Dubbed “Dai Gum San” (“big gold mountain”; Australia generally was known as the “shining gold mountain”) by its first Chinese residents in the 1850s, Bendigo held the promise of gold. Most of these early settlers left their home in the Canton Province (now known as Guangdong) in southern China, to escape lives shattered by the introduction of opium, European-made goods and political rebellion.

Primarily merchants and miners, the immigrants built temples and Chinese markets sprang up around town. But given their tangible differences – language, looks and food, distinctive way of life and specialised mining techniques – the Chinese diggers faced significant hostility from other miners.

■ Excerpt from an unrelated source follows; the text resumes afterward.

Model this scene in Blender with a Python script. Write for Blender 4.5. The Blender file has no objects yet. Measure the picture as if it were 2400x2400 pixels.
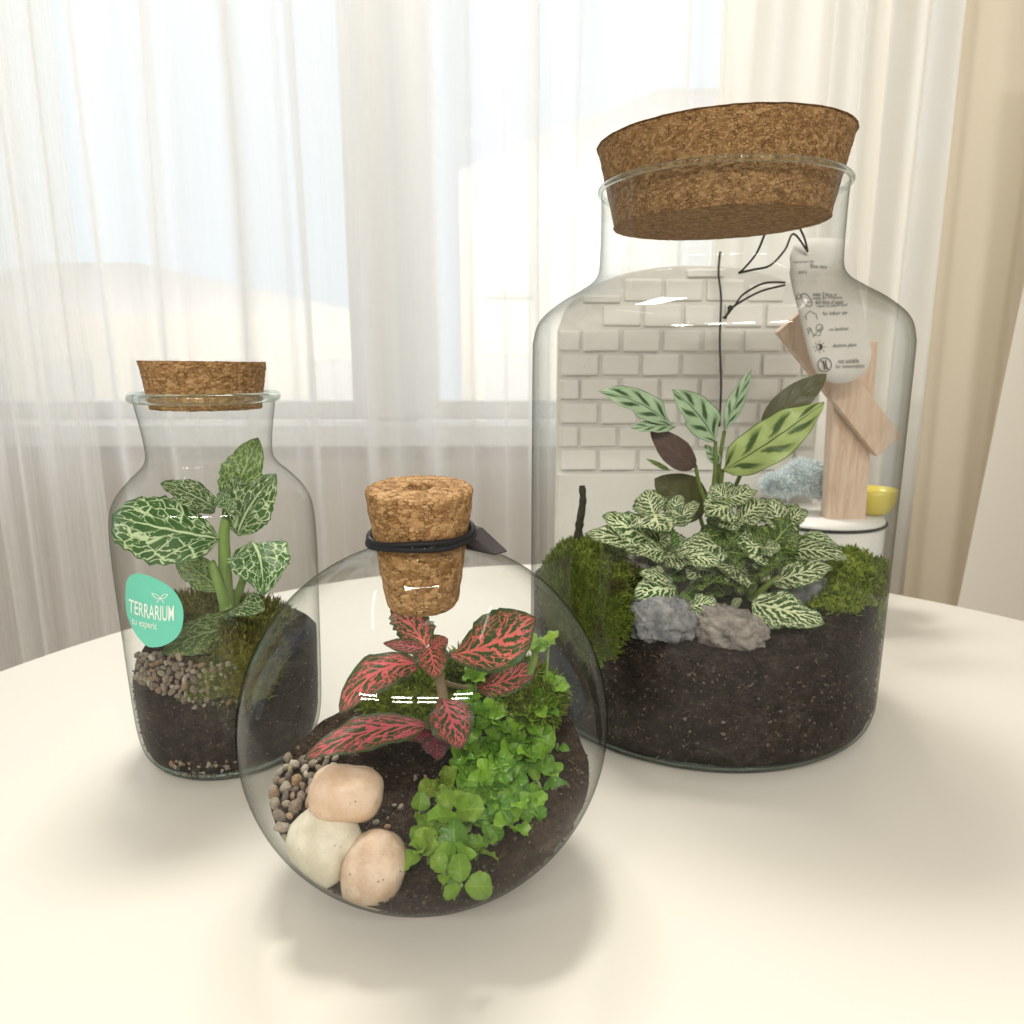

They were excluded from the region’s lucrative quartz mining and only permitted to pan for alluvial gold in the gullies or mine the soil already worked by European diggers. Enmity peaked in the 1850s with the imposition of a £10 Chinese entry tax, aiming to limit the number of Chinese miners entering Victoria. As a result, 16,000 Chinese travelled more than 400?km by foot to the Victorian goldfields via South Australia; this stopped when SA also imposed a residence tax in 1857. Bendigo’s Chinese population peaked at 1200 (20 per cent of the town) in the early 1860s.

Although the Chinese were treated badly in the 19th and early 20th centuries, when asked to contribute to local charities they were known for their generosity. According to Russell Jack, aka Louey Yeung Ming, who traces his ancestry back to the goldrush, this provided a way for the two disparate communities to build a relationship. “Whenever anyone was asked to raise money for charity, the Chinese were the first to put their hands up,” he says.

So began Bendigo’s Chinese golden age. Aiming to draw more people to the Bendigo Easter Fair (now Festival), which began in 1871, and raising money for local charities, the town’s first Chinese residents imposed a levy on their own. By 1882 they had enough money (approximately £750) to ship 100 crates of silk-and-gold-thread costumes (now regarded as the best collection of Guangdong clothing in the world).

(Photo: City of Sydney)

Then came the mascots – Loong (dragon) and Sun Loong (new dragon). The now heritage-listed Loong featured in Melbourne’s 1901 Federation celebrations. Sun Loong was made in Hong Kong in 1969 and when he made his first appearance in 1970 he was one of the world’s longest imperial dragons, measuring 60 m from snout to tail. 

In 1976, when Melbourne upped the ante and acquired a longer dragon, the Bendigo public decided to add to Sun Loong. Today, he measures 100-plus m and is covered in 6000 “scales”, 90,000 mirrors and 30,000 beads. Both are on permanent display at Bendigo’s Golden Dragon Museum. Opened in 1991 in downtown Bendigo, the museum is a hub of Chinese activity and houses a database of more than 44,000 names and detailed family histories and photographs, a traditional Chinese tea house, and a significant collection of Chinese coins, dating back to 221 BCE.

But according to Russell, the Chinese people’s biggest affirmation can be seen in the annual Bendigo Easter Festival parade. “Every year, over 1000 people march in the Chinese section of the procession and at least 700 of them are little Aussies,” he says. “All they want to be is Chinese on that day and we accept them in the same way as they accept us as Aussies.”

As director of the museum, the 73-year-old has always felt responsible for the community. “I’ve been tied up with all this since I was 10 years old,” he says.

“My Dad said, ‘When you grow up Louey Yeung Ming I want you to look after the Chinese people in this region.’ By the time I was 16, I had an almost one-track mind.”